— start of ENTRIES —

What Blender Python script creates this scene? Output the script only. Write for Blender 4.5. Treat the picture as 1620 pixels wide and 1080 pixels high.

— end of ENTRIES —
— start of ENTRIES —

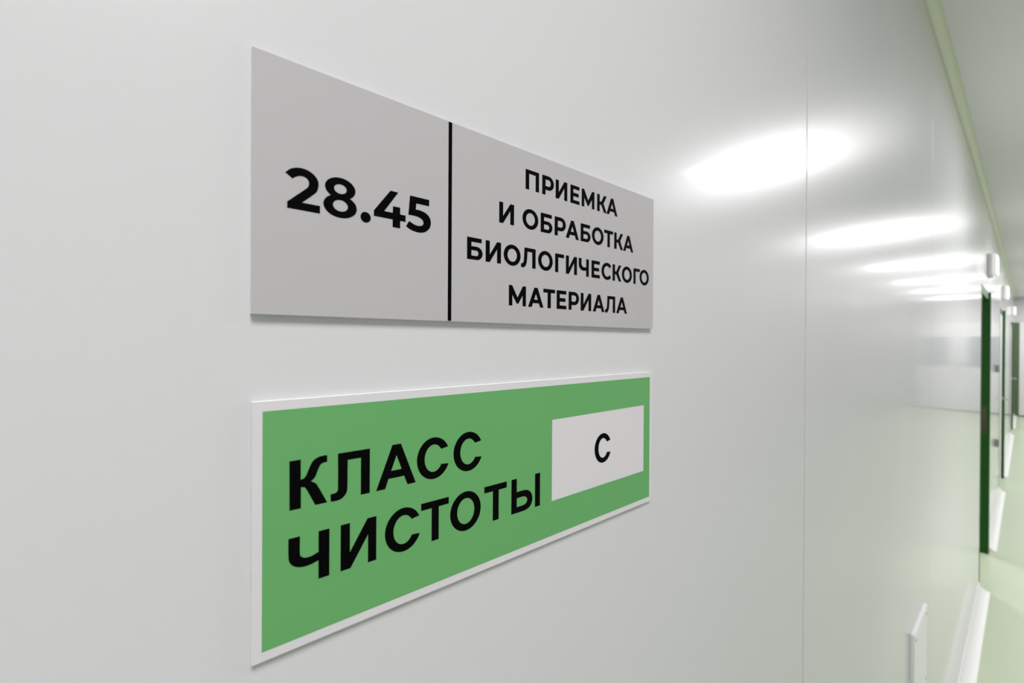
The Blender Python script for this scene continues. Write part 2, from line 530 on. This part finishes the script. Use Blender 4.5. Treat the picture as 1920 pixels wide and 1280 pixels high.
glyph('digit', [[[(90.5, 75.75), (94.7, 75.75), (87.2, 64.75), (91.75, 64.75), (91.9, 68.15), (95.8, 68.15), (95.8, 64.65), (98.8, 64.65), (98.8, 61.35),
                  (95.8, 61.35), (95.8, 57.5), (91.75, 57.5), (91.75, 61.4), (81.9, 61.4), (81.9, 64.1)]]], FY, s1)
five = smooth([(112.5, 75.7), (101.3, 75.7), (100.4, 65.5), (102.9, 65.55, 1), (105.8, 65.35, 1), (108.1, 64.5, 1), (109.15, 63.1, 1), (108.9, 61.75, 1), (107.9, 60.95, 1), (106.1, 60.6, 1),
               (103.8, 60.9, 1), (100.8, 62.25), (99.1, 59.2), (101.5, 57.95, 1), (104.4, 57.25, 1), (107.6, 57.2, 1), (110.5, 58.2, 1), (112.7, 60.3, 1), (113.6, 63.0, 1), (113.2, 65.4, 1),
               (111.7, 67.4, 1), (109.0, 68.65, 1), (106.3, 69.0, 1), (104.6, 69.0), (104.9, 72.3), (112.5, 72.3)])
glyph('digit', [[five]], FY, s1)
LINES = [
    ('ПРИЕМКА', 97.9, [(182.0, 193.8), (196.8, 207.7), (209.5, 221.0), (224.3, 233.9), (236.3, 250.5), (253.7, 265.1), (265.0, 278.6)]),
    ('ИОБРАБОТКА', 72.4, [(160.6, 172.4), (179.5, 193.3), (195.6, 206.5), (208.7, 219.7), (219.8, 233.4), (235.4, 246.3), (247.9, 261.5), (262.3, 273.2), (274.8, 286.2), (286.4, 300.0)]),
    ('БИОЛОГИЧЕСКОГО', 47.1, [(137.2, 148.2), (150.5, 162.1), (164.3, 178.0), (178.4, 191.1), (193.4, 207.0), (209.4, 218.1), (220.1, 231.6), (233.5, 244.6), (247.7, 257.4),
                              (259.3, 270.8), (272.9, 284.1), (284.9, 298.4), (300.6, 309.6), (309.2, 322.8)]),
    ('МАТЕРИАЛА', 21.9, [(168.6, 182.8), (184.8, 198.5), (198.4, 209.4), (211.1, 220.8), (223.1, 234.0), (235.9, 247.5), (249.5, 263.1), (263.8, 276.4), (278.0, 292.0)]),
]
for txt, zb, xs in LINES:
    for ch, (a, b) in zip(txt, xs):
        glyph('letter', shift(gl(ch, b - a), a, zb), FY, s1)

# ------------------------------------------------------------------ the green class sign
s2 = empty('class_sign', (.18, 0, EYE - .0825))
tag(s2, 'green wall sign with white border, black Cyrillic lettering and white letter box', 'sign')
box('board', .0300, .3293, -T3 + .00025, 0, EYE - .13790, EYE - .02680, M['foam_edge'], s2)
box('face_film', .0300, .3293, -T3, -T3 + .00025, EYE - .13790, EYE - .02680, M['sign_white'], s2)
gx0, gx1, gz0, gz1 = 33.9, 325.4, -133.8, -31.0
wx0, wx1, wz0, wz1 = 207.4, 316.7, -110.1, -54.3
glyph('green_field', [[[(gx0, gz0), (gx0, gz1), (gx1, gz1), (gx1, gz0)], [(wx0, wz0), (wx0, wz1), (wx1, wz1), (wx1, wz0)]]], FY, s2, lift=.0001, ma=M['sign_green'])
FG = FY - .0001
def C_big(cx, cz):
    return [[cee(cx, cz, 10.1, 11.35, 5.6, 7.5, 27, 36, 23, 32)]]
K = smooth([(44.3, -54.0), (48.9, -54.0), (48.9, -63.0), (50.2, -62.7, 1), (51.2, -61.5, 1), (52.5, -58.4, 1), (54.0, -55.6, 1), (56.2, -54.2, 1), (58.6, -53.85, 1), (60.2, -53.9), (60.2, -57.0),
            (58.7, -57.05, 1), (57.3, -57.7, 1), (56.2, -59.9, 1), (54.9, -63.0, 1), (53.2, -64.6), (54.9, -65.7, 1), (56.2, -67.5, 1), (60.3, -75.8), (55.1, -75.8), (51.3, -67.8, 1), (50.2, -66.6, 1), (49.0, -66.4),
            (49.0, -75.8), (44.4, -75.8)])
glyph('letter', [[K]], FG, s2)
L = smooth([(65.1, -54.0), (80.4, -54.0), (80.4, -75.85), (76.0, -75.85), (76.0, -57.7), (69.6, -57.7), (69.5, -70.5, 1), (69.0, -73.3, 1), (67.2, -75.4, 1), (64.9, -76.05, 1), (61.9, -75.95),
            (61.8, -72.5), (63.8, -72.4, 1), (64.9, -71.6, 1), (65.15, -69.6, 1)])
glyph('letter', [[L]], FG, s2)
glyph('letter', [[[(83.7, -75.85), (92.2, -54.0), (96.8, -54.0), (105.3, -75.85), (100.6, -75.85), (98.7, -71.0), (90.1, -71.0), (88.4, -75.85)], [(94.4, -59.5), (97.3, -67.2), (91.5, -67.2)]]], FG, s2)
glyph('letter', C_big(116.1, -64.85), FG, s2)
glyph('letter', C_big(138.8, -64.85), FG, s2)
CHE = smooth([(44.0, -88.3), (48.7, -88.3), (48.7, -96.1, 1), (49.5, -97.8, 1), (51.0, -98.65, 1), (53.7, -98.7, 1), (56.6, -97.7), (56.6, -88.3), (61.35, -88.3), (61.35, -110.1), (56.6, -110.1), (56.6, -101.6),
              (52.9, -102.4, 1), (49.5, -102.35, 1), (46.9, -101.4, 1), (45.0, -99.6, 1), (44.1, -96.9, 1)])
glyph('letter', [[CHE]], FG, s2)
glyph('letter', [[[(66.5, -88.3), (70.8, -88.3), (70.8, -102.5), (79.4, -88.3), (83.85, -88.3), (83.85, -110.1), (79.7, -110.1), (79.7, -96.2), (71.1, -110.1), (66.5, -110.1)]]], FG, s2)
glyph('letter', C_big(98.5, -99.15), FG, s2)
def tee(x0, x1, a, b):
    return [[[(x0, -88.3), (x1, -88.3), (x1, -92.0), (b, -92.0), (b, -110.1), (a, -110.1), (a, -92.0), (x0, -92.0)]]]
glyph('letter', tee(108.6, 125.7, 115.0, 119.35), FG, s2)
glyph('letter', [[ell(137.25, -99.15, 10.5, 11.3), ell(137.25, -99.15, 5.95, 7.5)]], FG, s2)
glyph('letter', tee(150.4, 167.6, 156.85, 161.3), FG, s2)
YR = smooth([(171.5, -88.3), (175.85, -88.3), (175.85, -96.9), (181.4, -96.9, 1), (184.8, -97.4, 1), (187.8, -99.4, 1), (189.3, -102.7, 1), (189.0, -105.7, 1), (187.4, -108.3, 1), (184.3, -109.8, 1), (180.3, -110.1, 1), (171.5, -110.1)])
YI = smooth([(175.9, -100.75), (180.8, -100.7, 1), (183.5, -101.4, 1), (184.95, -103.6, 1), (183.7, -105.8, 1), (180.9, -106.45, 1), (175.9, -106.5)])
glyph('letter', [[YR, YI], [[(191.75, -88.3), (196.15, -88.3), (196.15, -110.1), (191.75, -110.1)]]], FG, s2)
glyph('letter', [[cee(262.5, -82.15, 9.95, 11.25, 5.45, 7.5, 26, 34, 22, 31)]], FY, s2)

— end of ENTRIES —
— start of ENTRIES —

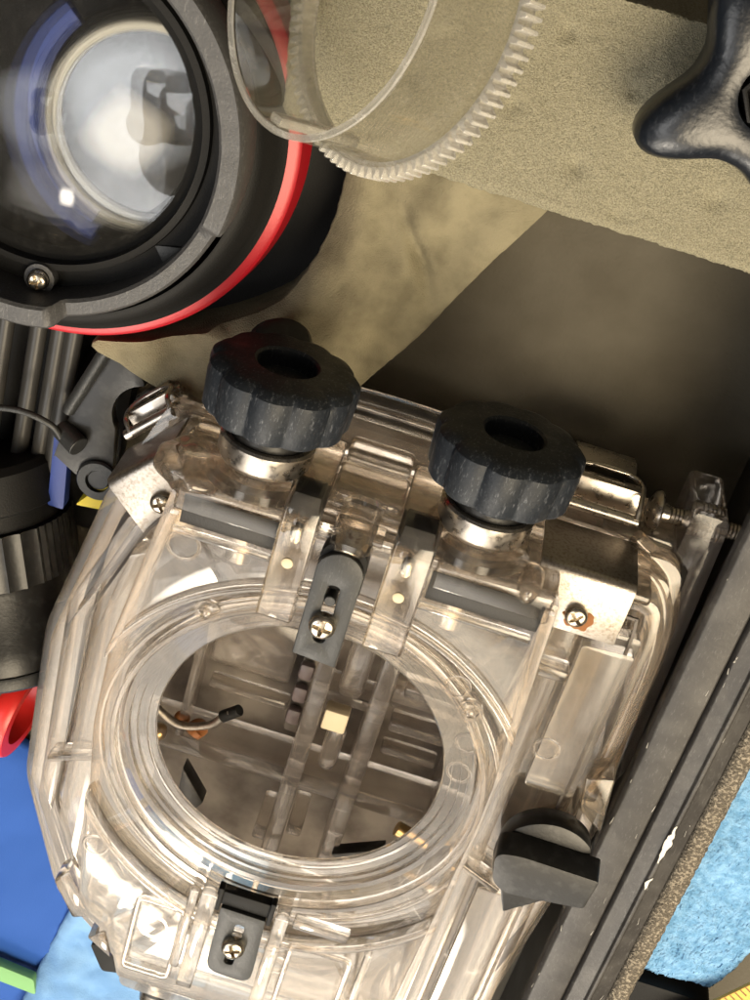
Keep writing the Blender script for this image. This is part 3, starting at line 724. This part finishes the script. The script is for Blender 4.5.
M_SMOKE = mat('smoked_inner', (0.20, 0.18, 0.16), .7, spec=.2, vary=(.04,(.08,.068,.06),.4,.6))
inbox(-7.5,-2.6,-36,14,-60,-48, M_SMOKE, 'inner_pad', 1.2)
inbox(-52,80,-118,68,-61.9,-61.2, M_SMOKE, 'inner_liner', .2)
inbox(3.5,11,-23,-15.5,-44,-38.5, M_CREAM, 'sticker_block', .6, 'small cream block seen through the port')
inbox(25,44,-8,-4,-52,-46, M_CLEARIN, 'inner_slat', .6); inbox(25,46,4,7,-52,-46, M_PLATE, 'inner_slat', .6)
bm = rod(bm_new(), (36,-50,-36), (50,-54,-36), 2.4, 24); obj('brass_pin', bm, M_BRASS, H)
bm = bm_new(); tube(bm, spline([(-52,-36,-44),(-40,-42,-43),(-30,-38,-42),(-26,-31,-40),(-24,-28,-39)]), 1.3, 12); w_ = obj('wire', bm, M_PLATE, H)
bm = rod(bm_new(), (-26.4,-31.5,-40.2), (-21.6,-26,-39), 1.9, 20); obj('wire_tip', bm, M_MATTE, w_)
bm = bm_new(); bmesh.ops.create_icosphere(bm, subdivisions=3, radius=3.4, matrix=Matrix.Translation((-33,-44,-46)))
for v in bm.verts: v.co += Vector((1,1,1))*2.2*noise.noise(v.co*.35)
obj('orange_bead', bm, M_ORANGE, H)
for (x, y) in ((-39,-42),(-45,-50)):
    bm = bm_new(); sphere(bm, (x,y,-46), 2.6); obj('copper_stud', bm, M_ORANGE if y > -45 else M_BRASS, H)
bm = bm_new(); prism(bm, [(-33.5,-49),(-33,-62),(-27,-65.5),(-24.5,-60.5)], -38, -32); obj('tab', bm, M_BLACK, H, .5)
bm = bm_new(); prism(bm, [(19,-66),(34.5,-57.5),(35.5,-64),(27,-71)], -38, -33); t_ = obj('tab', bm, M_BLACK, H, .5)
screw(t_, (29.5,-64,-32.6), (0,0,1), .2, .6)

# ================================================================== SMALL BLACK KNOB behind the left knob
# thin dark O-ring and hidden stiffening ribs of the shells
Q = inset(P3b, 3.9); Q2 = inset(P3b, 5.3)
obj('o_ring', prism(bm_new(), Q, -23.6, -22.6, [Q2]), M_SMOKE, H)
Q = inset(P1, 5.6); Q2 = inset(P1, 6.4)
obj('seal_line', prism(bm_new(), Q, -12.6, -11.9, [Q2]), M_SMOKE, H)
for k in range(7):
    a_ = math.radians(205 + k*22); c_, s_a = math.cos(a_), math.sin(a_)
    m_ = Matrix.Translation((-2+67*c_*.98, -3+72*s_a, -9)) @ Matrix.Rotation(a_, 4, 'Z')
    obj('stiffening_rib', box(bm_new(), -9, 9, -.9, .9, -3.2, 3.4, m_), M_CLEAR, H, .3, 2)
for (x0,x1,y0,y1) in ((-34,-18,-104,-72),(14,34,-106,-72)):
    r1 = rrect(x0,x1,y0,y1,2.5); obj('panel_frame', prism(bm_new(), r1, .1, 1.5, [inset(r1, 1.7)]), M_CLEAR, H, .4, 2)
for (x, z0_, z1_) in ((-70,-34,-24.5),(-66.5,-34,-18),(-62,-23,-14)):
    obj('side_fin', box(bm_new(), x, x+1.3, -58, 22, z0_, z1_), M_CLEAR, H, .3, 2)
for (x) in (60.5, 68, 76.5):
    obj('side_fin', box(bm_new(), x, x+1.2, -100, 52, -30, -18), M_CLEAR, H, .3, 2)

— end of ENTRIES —

TASK INSTRUCTIONS:
Return exactly the lines above from the line that has "Keep writing the" through the line that has "screw(t_, (29.5,-64,-32.6), (0,0,1), .2, .6)", inclusive, and nothing else.

EXERCISE SOLUTION:
Keep writing the Blender script for this image. This is part 3, starting at line 724. This part finishes the script. The script is for Blender 4.5.
M_SMOKE = mat('smoked_inner', (0.20, 0.18, 0.16), .7, spec=.2, vary=(.04,(.08,.068,.06),.4,.6))
inbox(-7.5,-2.6,-36,14,-60,-48, M_SMOKE, 'inner_pad', 1.2)
inbox(-52,80,-118,68,-61.9,-61.2, M_SMOKE, 'inner_liner', .2)
inbox(3.5,11,-23,-15.5,-44,-38.5, M_CREAM, 'sticker_block', .6, 'small cream block seen through the port')
inbox(25,44,-8,-4,-52,-46, M_CLEARIN, 'inner_slat', .6); inbox(25,46,4,7,-52,-46, M_PLATE, 'inner_slat', .6)
bm = rod(bm_new(), (36,-50,-36), (50,-54,-36), 2.4, 24); obj('brass_pin', bm, M_BRASS, H)
bm = bm_new(); tube(bm, spline([(-52,-36,-44),(-40,-42,-43),(-30,-38,-42),(-26,-31,-40),(-24,-28,-39)]), 1.3, 12); w_ = obj('wire', bm, M_PLATE, H)
bm = rod(bm_new(), (-26.4,-31.5,-40.2), (-21.6,-26,-39), 1.9, 20); obj('wire_tip', bm, M_MATTE, w_)
bm = bm_new(); bmesh.ops.create_icosphere(bm, subdivisions=3, radius=3.4, matrix=Matrix.Translation((-33,-44,-46)))
for v in bm.verts: v.co += Vector((1,1,1))*2.2*noise.noise(v.co*.35)
obj('orange_bead', bm, M_ORANGE, H)
for (x, y) in ((-39,-42),(-45,-50)):
    bm = bm_new(); sphere(bm, (x,y,-46), 2.6); obj('copper_stud', bm, M_ORANGE if y > -45 else M_BRASS, H)
bm = bm_new(); prism(bm, [(-33.5,-49),(-33,-62),(-27,-65.5),(-24.5,-60.5)], -38, -32); obj('tab', bm, M_BLACK, H, .5)
bm = bm_new(); prism(bm, [(19,-66),(34.5,-57.5),(35.5,-64),(27,-71)], -38, -33); t_ = obj('tab', bm, M_BLACK, H, .5)
screw(t_, (29.5,-64,-32.6), (0,0,1), .2, .6)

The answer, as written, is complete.